This used to be the case in neighboring Mauritania. But the streets of that country are baggie-free these days. While many Western nations still see the plastic bag as essential, Africa’s are plotting its gradual demise. Mauritania banned plastic bags entirely last year – now anyone caught with one risks a fine of $4,200, and tourists entering the country have had their plastic bags confiscated at the airport. It’s not the only one. Rwanda imposed its own ban in 2008, and the streets Kigali are reportedly now squeaky clean. South Africa did away with ultra-thin plastic bags way back in 2003, and was soon joined by Tanzania, Uganda and Kenya. Bag-banning legislation is currently being debated in Burkina Faso. As a whole, no other continent has done more to eliminate the disposable shopping bag.

How Africa came to pioneer this environmental movement is purely a story of necessity – most of these countries have little to no recycling, so banning plastic has been their best bet to combat waste. Because in Africa, litter is more than an eyesore. Dakar, for instance, is home to a multitude of animals, goats and cattle especially, which eat plastic three meals a day. One slaughterhouse in Nouakchott, the capital of Mauritania, once reported that 80 percent of the animals it killed had plastic in their stomachs. But today, Mauritania’s livestock are baggie-free. Plastic bags also blocks culverts, flooding cities and providing a breeding ground for malaria-carrying mosquitoes. Côte d’Ivoire’s Prime Minister Kablan Duncan told the press when he announced his country’s ban in November, “Plastic does not disappear over a year or two. It takes centuries.” Former Senegalese environment minister Haïdar El Aly used similar language when he proposed banning plastic bags in 2012: “A plastic bag that is given to you by a vendor does not even live for five minutes before it ends up on the street.”

Although such street vendors, shopkeepers and market stallholders ostensibly stand to gain from outlawing the bags — in Senegal, such workers spend some $2 million on plastic bags every year — the bans have weathered some blowback, particularly from business owners who have been losing market share to China as Africa’s economies liberalize and are flooded with cheap imports. In Senegal, social mores have also generated push-back. Vendors say their clients insist on plastic bags because they don’t want their neighbors to see how much they’ve spent on their shopping. And then there is the idea of public space, which some Senegalese see as theirs to use as they wish, especially in fast-growing and increasingly anonymous Dakar. In a recent thoughtful piece about the notion of a plastic bag ban posted on the website Senenews, geographer Youssouf Sané, who publishes regularly in Senegalese media on issues relating to the city, architecture and the environment, wrote: “The street is for everyone, so you can do what you please with it, irrespective of the consequences.”
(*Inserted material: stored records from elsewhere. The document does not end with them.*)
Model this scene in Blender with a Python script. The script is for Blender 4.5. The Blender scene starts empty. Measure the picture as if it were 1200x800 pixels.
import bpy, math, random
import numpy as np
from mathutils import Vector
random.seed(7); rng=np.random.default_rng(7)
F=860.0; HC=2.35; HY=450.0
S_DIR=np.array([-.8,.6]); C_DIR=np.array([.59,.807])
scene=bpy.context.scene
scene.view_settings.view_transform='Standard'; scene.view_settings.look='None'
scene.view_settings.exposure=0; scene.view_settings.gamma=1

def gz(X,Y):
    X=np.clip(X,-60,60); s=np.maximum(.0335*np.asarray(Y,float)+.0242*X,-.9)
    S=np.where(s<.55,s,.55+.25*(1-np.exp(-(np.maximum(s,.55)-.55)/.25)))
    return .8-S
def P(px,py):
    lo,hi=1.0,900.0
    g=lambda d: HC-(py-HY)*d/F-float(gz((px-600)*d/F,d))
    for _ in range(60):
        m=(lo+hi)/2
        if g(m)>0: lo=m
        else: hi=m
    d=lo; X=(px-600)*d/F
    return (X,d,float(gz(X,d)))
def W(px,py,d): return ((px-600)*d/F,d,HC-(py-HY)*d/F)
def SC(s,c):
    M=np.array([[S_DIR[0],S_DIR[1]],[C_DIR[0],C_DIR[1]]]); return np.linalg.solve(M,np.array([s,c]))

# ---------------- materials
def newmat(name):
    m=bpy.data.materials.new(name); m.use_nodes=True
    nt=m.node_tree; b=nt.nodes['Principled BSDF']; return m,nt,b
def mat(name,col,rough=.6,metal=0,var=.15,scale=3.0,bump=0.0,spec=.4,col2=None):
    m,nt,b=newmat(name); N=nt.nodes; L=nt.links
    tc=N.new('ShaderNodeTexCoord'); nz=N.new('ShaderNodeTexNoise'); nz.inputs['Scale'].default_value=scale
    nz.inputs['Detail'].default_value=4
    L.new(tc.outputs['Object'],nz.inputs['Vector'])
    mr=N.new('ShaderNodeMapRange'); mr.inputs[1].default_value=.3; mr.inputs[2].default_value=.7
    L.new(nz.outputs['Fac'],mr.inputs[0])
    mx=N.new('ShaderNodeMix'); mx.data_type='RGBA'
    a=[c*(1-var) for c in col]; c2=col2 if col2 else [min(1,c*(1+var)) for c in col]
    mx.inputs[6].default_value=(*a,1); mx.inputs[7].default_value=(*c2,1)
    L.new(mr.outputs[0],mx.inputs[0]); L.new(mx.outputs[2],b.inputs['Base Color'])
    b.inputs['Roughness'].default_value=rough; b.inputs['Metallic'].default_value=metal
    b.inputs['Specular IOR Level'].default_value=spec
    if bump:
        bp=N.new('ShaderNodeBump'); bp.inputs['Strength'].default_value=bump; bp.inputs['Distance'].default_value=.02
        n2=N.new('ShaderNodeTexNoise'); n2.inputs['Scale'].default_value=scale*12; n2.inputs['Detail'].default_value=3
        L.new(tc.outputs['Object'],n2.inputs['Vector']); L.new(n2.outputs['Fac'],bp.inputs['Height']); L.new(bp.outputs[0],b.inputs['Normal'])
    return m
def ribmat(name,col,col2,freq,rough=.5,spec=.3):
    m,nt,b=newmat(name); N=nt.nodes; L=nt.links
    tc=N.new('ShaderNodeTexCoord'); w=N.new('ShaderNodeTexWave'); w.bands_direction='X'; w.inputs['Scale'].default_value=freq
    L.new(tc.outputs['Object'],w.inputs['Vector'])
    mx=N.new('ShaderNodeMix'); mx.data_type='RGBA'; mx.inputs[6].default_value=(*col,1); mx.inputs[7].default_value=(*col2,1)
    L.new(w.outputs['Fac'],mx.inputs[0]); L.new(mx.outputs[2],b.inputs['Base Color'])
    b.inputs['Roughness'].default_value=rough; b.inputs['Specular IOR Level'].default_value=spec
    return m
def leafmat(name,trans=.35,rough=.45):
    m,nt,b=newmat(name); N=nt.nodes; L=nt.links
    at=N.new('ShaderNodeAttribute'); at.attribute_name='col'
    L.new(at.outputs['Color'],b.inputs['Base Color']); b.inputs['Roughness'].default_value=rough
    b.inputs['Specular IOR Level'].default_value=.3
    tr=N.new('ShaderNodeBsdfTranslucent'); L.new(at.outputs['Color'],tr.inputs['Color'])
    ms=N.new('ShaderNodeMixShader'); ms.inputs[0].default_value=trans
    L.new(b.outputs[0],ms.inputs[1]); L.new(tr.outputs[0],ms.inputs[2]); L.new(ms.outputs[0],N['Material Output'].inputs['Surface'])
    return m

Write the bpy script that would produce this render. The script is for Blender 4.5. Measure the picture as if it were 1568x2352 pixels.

In spite of this, Sané supports a ban on the importation, fabrication and use of plastic bags such as the one in force in Mauritania, but believes the state will have to impose it on the people. The Senegalese government, however, is dragging its feet. Senegal announced a bill to ban the disposable bags as far back as 2012, but since then nothing has been heard from the government on the topic.

So it’s up to the people to reclaim or indeed reinvent the public space, argues Sané. “Let’s get rid of our fatalism and meet the challenge to make our cities and our land clean. Set settal!” This last phrase is a powerful rallying cry in Wolof, the language most widely spoken in Dakar. It means “to render something clean.” The slogan was used by citizens in the 1990s to reclaim the public space the state had abandoned when it privatized garbage collection. One could see it as a step forward that it is now being used to call for such garbage not to be produced in the first place.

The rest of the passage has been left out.